§ Exercise requirements: Count up the lines in the following listing that hold the word "scene", then give only that count.

---+---

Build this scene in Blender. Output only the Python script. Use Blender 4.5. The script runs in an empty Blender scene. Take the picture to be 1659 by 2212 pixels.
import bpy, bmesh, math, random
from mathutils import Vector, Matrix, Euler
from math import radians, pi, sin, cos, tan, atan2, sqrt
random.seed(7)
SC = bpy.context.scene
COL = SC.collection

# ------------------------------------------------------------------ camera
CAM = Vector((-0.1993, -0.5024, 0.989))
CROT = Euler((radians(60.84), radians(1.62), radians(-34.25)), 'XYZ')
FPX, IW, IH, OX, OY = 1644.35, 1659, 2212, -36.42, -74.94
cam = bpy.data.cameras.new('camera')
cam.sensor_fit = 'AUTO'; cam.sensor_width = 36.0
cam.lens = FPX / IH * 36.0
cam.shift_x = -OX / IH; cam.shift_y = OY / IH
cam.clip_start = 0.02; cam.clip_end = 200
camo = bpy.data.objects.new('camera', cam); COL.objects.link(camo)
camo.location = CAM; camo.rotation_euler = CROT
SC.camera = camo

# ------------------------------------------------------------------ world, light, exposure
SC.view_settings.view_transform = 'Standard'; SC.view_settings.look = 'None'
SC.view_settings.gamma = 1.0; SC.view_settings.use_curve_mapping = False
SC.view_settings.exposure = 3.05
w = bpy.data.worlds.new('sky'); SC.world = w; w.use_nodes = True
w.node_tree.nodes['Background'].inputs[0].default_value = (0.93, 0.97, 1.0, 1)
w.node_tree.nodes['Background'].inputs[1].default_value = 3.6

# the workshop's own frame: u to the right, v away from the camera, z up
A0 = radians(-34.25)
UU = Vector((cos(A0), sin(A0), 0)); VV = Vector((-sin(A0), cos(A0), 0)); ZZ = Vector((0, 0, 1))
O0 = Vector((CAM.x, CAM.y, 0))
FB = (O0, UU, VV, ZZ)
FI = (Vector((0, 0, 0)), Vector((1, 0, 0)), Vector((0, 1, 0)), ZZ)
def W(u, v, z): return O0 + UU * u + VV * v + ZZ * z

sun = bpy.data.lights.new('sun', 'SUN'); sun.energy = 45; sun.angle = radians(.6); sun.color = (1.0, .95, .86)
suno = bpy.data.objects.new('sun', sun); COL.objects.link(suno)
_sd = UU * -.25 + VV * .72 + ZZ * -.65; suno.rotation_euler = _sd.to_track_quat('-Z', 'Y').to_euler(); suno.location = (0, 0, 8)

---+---

§ Response: 2